The discovery of male attributes in a woman constitutes the best possible circumstance for love in a latent homosexual who toys with the idea of male-female in his fantasy. (During the transvestitism an artificial phallus was used in the erotic culmination, according to Casanova’s description.)

We might expect now that this “magic” attraction, or set of circumstances will quickly fade with the advent of reality. The usual psychological game of retreat starts now. In the morning he resolves to marry her. They travel on during the day. He forgets his passport. How are we to explain this in a man who has just decided to get: married? Casanova says it was a coincidence. We know otherwise. He is arrested and separated from his bride. In jail he philosophizes about happiness and sorrow. The retreat continues in spite of his resolutions and philosophical ideas. On the day when he should have received a new passport from Rome he makes an unexpected (even to himself) escape attempt using an officer’s horse. The escape seems quite Irrational because it can only complicate his situation. However, we shall understand the psychology of this when we realize that it is a flight from marriage, from the commitment of oneself to one woman, from women altogether and from his dark impulses.

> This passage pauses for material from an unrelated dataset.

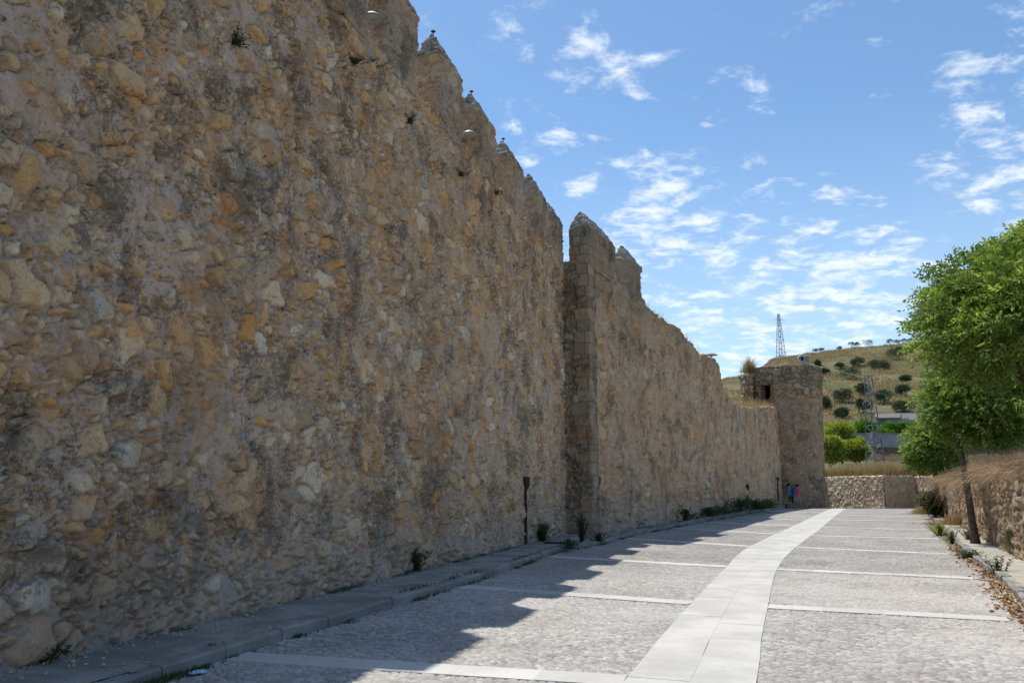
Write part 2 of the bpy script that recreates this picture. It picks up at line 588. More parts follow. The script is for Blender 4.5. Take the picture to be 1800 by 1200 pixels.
def cobble_mat():
    m, nt, b, out = new_mat('cobbles')
    n = N(nt)
    P = n.pos()
    tone = n.attr('tone'); mask = n.attr('mask'); near = n.attr('near')
    mp = nt.nodes.new('ShaderNodeMapping')
    mp.inputs['Rotation'].default_value = (0, 0, R(22))
    mp.inputs['Scale'].default_value = (0.62, 1.0, 1.0)
    nt.links.new(P, mp.inputs[0])
    v = mp.outputs[0]
    wn = nt.nodes.new('ShaderNodeTexNoise'); wn.inputs['Scale'].default_value = 7.0; nt.links.new(v, wn.inputs['Vector'])
    wv = nt.nodes.new('ShaderNodeVectorMath'); wv.operation = 'MULTIPLY_ADD'
    nt.links.new(wn.outputs['Color'], wv.inputs[0]); wv.inputs[1].default_value = (0.12, 0.10, 0.0); nt.links.new(v, wv.inputs[2])
    vo = n('ShaderNodeTexVoronoi', feature='F1', voronoi_dimensions='2D')
    vo.inputs['Scale'].default_value = 12.0; vo.inputs['Randomness'].default_value = 1.0
    nt.links.new(wv.outputs[0], vo.inputs['Vector'])
    ve = n('ShaderNodeTexVoronoi', feature='DISTANCE_TO_EDGE', voronoi_dimensions='2D')
    ve.inputs['Scale'].default_value = 12.0; ve.inputs['Randomness'].default_value = 1.0
    nt.links.new(wv.outputs[0], ve.inputs['Vector'])
    sep = nt.nodes.new('ShaderNodeSeparateColor'); nt.links.new(vo.outputs['Color'], sep.inputs[0])
    def sel(x, y):
        return n.math('ADD', n.math('MULTIPLY', x, n.math('SUBTRACT', 1.0, near)), n.math('MULTIPLY', y, near))
    e = ve.outputs['Distance']
    t = sel(sep.outputs[0], tone)
    sm = sel(n.mrange(e, 0.02, 0.16), mask)
    c = n.ramp(t, [(0.0, (0.24, 0.235, 0.23)), (0.12, (0.50, 0.47, 0.42)), (0.3, (0.38, 0.37, 0.355)), (0.45, (0.58, 0.55, 0.49)), (0.6, (0.45, 0.435, 0.415)), (0.75, (0.32, 0.31, 0.30)), (0.87, (0.62, 0.60, 0.56)), (1.0, (0.48, 0.43, 0.37))])
    c = n.mix(n.mrange(n.noise(P, 55.0, 4), 0.35, 0.7, 0.0, 0.3), c, (0.25, 0.225, 0.20))
    c = n.mix(sm, n.mix(n.noise(P, 3.0, 4), (0.14, 0.125, 0.105), (0.36, 0.33, 0.29)), c)
    big = n.noise(P, 0.45, 4, 0.6, 0.4)
    c = n.mix(n.mrange(big, 0.38, 0.62, 0.0, 0.6), c, n.mix(1.0, c, (0.78, 0.76, 0.74), 'MULTIPLY'))
    dust = n.mrange(n.noise(P, 0.26, 5, 0.65, 0.5), 0.48, 0.64, 0.0, 0.42)
    c = n.mix(dust, c, (0.52, 0.495, 0.45))
    stain = n.mrange(n.noise(P, 0.9, 6, 0.7, 0.6), 0.60, 0.70, 0.0, 0.35)
    c = n.mix(stain, c, (0.22, 0.205, 0.19))
    nt.links.new(c, b.inputs['Base Color'])
    b.inputs['Roughness'].default_value = 0.85
    h = n.math('ADD', n.math('MULTIPLY', n.mrange(e, 0.0, 0.32), n.math('SUBTRACT', 1.0, near)), n.math('MULTIPLY', n.noise(P, 45.0, 4), 0.2))
    h = n.math('ADD', h, n.math('MULTIPLY', n.math('MULTIPLY', sep.outputs[1], 0.4), n.math('SUBTRACT', 1.0, near)))
    nt.links.new(n.bump(h, 1.0, 0.022), b.inputs['Normal'])
    return m


def slab_mat(name, c, seam=0.14, dark=0.75):
    m, nt, b, out = new_mat(name)
    n = N(nt)
    P = n.pos()
    f1 = n.noise(P, 1.3, 5, 0.6, 0.3); f2 = n.noise(P, 14.0, 5, 0.65); f3 = n.noise(P, 90.0, 3)
    cc = n.mix(n.mrange(f1, 0.35, 0.65), tuple(x * dark for x in c), c)
    cc = n.mix(n.mrange(f2, 0.5, 0.72, 0.0, 0.35), cc, tuple(x * 0.62 for x in c))
    cc = n.mix(n.mrange(f3, 0.4, 0.7, 0.0, 0.18), cc, tuple(x * 0.5 for x in c))
    if seam:
        a = n.attr('tone')
        cc = n.mix(n.math('MULTIPLY', a, seam), cc, tuple(x * 0.55 for x in c))
    nt.links.new(cc, b.inputs['Base Color'])
    b.inputs['Roughness'].default_value = 0.8
    nt.links.new(n.bump(n.math('ADD', f2, n.math('MULTIPLY', f3, 0.5)), 0.25, 0.01), b.inputs['Normal'])
    return m


def leaf_mat(name, stops, trans=0.35, rough=0.55):
    m, nt, b, out = new_mat(name)
    n = N(nt)
    t = n.attr('tone')
    c = n.ramp(t, stops)
    nt.links.new(c, b.inputs['Base Color'])
    b.inputs['Roughness'].default_value = rough
    b.inputs['Specular IOR Level'].default_value = 0.3
    tr = nt.nodes.new('ShaderNodeBsdfTranslucent')
    tc = n.mix(1.0, c, (1.0, 1.05, 0.55), 'MULTIPLY')
    nt.links.new(tc, tr.inputs[0])
    mx = nt.nodes.new('ShaderNodeMixShader')
    mx.inputs[0].default_value = trans
    nt.links.new(b.outputs[0], mx.inputs[1]); nt.links.new(tr.outputs[0], mx.inputs[2])
    nt.links.new(mx.outputs[0], out.inputs[0])
    return m


M['cobble'] = cobble_mat()
M['strip'] = slab_mat('pale_granite', (0.60, 0.585, 0.545), seam=0.2, dark=0.8)
M['stripe'] = slab_mat('stripe_stone', (0.68, 0.66, 0.61), seam=0.6, dark=0.84)
M['kerb'] = slab_mat('kerb_concrete', (0.35, 0.335, 0.31), dark=0.6)
M['pave'] = slab_mat('pavement_concrete', (0.36, 0.34, 0.31), dark=0.55)
M['pave_r'] = slab_mat('dusty_pavement', (0.46, 0.43, 0.36), dark=0.75)
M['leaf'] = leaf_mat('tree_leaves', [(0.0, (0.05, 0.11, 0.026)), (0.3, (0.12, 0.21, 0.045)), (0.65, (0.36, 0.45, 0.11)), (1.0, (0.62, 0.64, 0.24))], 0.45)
M['leaf_bright'] = leaf_mat('young_leaves', [(0.0, (0.08, 0.15, 0.02)), (0.4, (0.24, 0.31, 0.05)), (1.0, (0.56, 0.56, 0.14))], 0.45)
M['leaf_hedge'] = leaf_mat('hedge_leaves', [(0.0, (0.05, 0.16, 0.015)), (1.0, (0.14, 0.30, 0.03))], 0.4)
M['leaf_olive'] = leaf_mat('olive_leaves', [(0.0, (0.036, 0.06, 0.03)), (0.6, (0.085, 0.12, 0.058)), (1.0, (0.16, 0.20, 0.10))], 0.15)
M['leaf_weed'] = leaf_mat('weed_leaves', [(0.0, (0.03, 0.06, 0.02)), (0.6, (0.06, 0.11, 0.03)), (1.0, (0.12, 0.16, 0.05))], 0.3)
M['straw'] = leaf_mat('dry_grass', [(0.0, (0.20, 0.13, 0.07)), (0.4, (0.40, 0.28, 0.14)), (0.8, (0.55, 0.43, 0.24)), (1.0, (0.62, 0.54, 0.36))], 0.25, 0.8)
M['brush'] = leaf_mat('dry_brush', [(0.0, (0.20, 0.115, 0.075)), (0.4, (0.38, 0.245, 0.16)), (0.8, (0.58, 0.42, 0.29)), (1.0, (0.70, 0.57, 0.42))], 0.2, 0.8)
M['litter_leaf'] = leaf_mat('fallen_leaves', [(0.0, (0.12, 0.06, 0.03)), (0.4, (0.28, 0.15, 0.07)), (0.8, (0.46, 0.30, 0.16)), (1.0, (0.58, 0.46, 0.30))], 0.1, 0.8)
M['bark'] = simple_mat('bark', (0.17, 0.13, 0.095), 0.9, var=0.5, scale=9, bump=0.8)
M['iron'] = simple_mat('rusty_iron', (0.055, 0.042, 0.035), 0.75, var=0.4, scale=12, bump=0.3)
M['lamp'] = simple_mat('lamp_housing', (0.24, 0.27, 0.27), 0.5, 0.4, var=0.15, scale=10)
M['glass'] = simple_mat('lamp_glass', (0.30, 0.34, 0.34), 0.2, 0.5, var=0.1)
M['steel'] = simple_mat('galvanised_steel', (0.30, 0.33, 0.36), 0.55, 0.4, 0.3, var=0.3, scale=4)
M['steel_rust'] = simple_mat('weathered_steel', (0.10, 0.095, 0.095), 0.6, 0.4, 0.2, var=0.4, scale=1.5, c2=(0.22, 0.24, 0.25))
M['concrete'] = simple_mat('grey_concrete', (0.33, 0.33, 0.345), 0.85, var=0.25, scale=1.2, bump=0.3, bscale=6)
M['plaster'] = simple_mat('grey_plaster', (0.34, 0.34, 0.32), 0.85, var=0.2, scale=0.8)
M['roofing'] = simple_mat('roof_sheet', (0.17, 0.16, 0.15), 0.8, var=0.25, scale=1.5)
M['white'] = simple_mat('white_paint', (0.74, 0.73, 0.70), 0.6, var=0.1, scale=2)
M['dark'] = simple_mat('dark_opening', (0.02, 0.018, 0.016), 0.8, var=0.3)
M['pane'] = simple_mat('window_pane', (0.03, 0.035, 0.04), 0.12, 0.5, var=0.2)
M['skin'] = simple_mat('skin', (0.36, 0.21, 0.145), 0.55, var=0.08)
M['hair'] = simple_mat('dark_hair', (0.015, 0.011, 0.009), 0.5, var=0.3, scale=60)
M['shirt_blue'] = simple_mat('blue_shirt', (0.07, 0.27, 0.47), 0.85, var=0.15, scale=12)
M['navy'] = simple_mat('navy_cloth', (0.02, 0.025, 0.05), 0.85, var=0.2, scale=12)
M['pack'] = simple_mat('royal_blue_nylon', (0.03, 0.07, 0.30), 0.6, var=0.2, scale=12)
M['pink'] = simple_mat('pink_shirt', (0.62, 0.10, 0.20), 0.85, var=0.15, scale=12)
M['beige'] = simple_mat('beige_trousers', (0.34, 0.30, 0.27), 0.85, var=0.12, scale=12)
M['shoe'] = simple_mat('shoe_leather', (0.05, 0.045, 0.045), 0.6, var=0.2)
M['red'] = simple_mat('red_cloth', (0.30, 0.03, 0.03), 0.8, var=0.2)
M['wrap'] = simple_mat('foil_wrapper', (0.62, 0.74, 0.82), 0.3, 0.5, var=0.0, scale=30, c2=(0.12, 0.38, 0.62))
M['soil'] = simple_mat('dry_soil', (0.30, 0.22, 0.14), 0.95, var=0.35, scale=3, bump=0.8)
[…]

In a few days he once more meets Bellino—secretly this time, because he is in hiding. She now lives under the name Theresa. She thinks that he is in love with her more than ever, but this is not the case anymore. Very soon he must put two feelings to a test: love and self-love. He advises Theresa to go to Naples and tells her that she should not sacrifice her career for him, but that he cannot go with her because in that very place the local society will turn against him. So much rationalization. “I have resolved not to listen to the voice of my heart.” Just when that voice was dying away. “To drink love for a week was stronger than reason, but reason sweeps away love just as everything else in life.” This is Peter Gynt, seeing to be without principles, but haunted by impulses which he cannot overcome.

It was this secret, the male and the female, which attracted his passion in such a way which even for him was unusual. This exerted a magical force on him only as long as the object was a magical sphinx. When it lost the cloud of glory for him, and Casanova went on in his infinite search. Is not the sphinx himself thought to be the symbol of the puzzle, since this stone figure seems to be of an indefinite sex?